Sunday, August 21, 2011

I Find Your Lack of Faith Disturbing

It’s been almost 35 years since Star Wars: Episode IV - A New Hope took American pop culture by storm in late May of 1977, and when it comes to nerdy Star Wars fan boys, I was right in there with the best of them. I’ve calculated that I saw the original film somewhere around 45 times. And I’m not talking about home video, either. I’m talking about buying a ticket and standing in line to see a movie in the days of one-theater, one-screen per city -- so if a movie was popular you had to get there early.

I wasn’t just a hard core fan, I was an early adopter. A reluctant early adopter, at first. A couple of weeks before Star Wars was released nationwide it had a premier run at the Coronet theater in San Francisco. This was supposedly George Lucas’ preferred venue, what with its huge 70 millimeter print friendly screen, massively amped sound system, and comfy high backed rocking seats up in the loge. I was visiting some friends in the city, and they asked if I’d heard of Star Wars. “You mean that Starsky and Hutch in rocket ships thing?” I replied. I’d seen the trailer, and wasn’t impressed. To my mind, space movies had to be slow moving, dull, and full of ponderous fake Zen elitism. Think 2001: A Space Odyssey or Silent Running. The Star Wars trailer just made me think that some yahoo in Hollywood had gotten the idea of putting car chases in space, and I wanted no part of it.

“Yeah, well…we’re going anyway. Again. Tonight. We’ll just see what you think later,” my hosts said. The “again” part should have tipped me off right there.

The mob scene awaiting us at 3575 Geary Street told me once and for all that something was definitely going on here. Star Wars at the Coronet in May of 1977 was THE hot ticket in San Francisco. It wasn’t a movie, it was an event, a large gathering that took over the sidewalk circling an entire city block and packed it shoulder to shoulder with cheerful people brimming with community and giddy anticipation. You had to wait in two lines, one to buy your ticket and one to get into the theater, and each line took several hours. Some people had support teams who would bring them coolers, tents, lawn chairs, air mattresses, portable TV’s and mini-bars, then pack it up and take it all away once the line started moving. Backgammon and chess games prevailed, and there were frequent outbreaks of improv-theater, dance, and drum circles.

Once inside, I couldn’t believe the atmosphere, the vibe of the place. It was exactly the slow-glowing rush you feel when you’re in the audience at a greatly anticipated rock concert, before the headliner, when everyone is settled and in a good mood. So, actually I could believe the atmosphere, I had just never experienced it in a movie theater before.

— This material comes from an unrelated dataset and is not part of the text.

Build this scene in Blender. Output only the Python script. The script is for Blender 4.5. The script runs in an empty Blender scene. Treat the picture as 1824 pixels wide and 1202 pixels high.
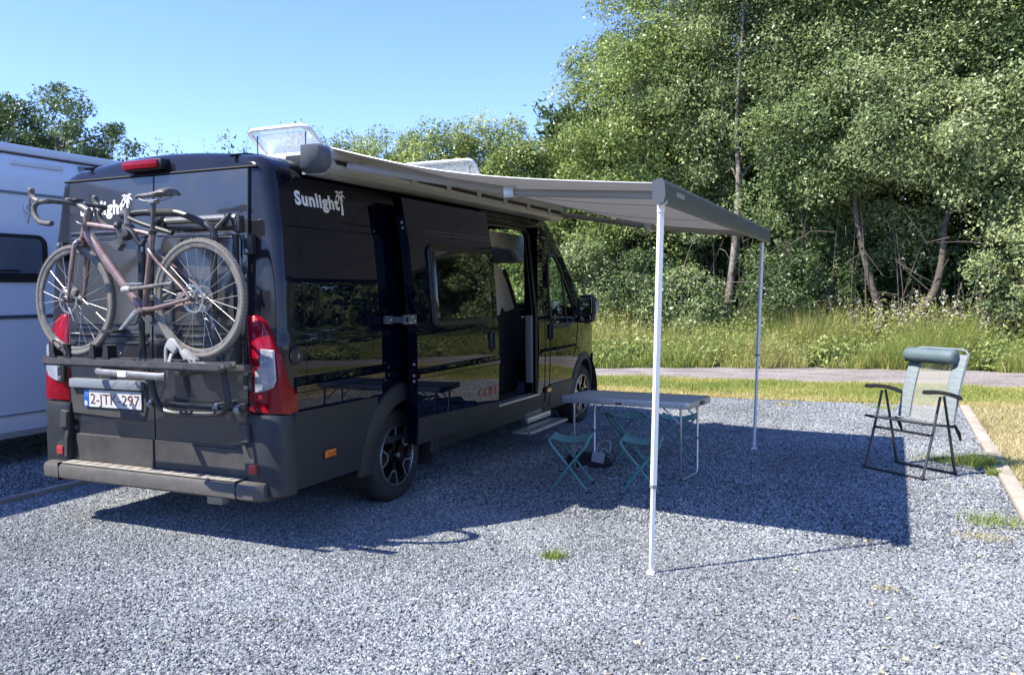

Then the movie started, along with something else I had never experienced before in a movie theater – non-stop robust enthusiastic audience participation. I mean people were up on their feet and cheering the 20th Century Fox logo, for crying out loud. Every time a Stormtrooper appeared on the screen, the boos and hisses were deafening enough, but when Darth Vader made his entrance I thought a fire had broken out in the theater, there was so much noise. There were entire blocks of dialogue that I never heard until many viewings later, because the audience at the Coronet was so loud I couldn’t hear anything coming from the sound system. And it was a LOUD sound system. Every rebel advance got cheers and applause, every alliance move got boos that you could feel in your spine, and even the slightest hint of a George Lucas ham-fisted attempt at comic relief got roars of laughter like we were watching Martin and Lewis in their prime. When it was over, the movie got a 5 minute standing ovation. I didn’t even know that was allowed in a movie house. The next night we went again, and again the night after that. It was the thing to do and the place to be in San Francisco at that time.

Star Wars got a fairly slow national release, actually, but once the word of mouth got going, it quickly became the big blockbuster of that summer, obviously. Once I got back home and Star Wars had arrived in Oregon, I was primed and ready to start converting the masses. I felt an evangelical need to drag as many people as I could into the Westgate Cinema in Beaverton for this semi-religious experience. Imagine my horror when everyone in the audience just sat there like they were watching a movie or something. No one cheered, no one booed, no one applauded and no one laughed. I wanted to jump up on my seat and shout “What the hell is WRONG with you people? Aren’t you SEEING this?” No standing ovation at the end, either. Oh, well.

The Star Wars franchise went on to become the cultural phenomenon we all know and love and occasionally ridicule. All of the movies, and George Lucas, and Lucasfilms, and Skywalker Ranch, ultimately got every bit of attention and every dollar they so richly deserved.

But I think its San Francisco premier was Star Wars’ finest hour.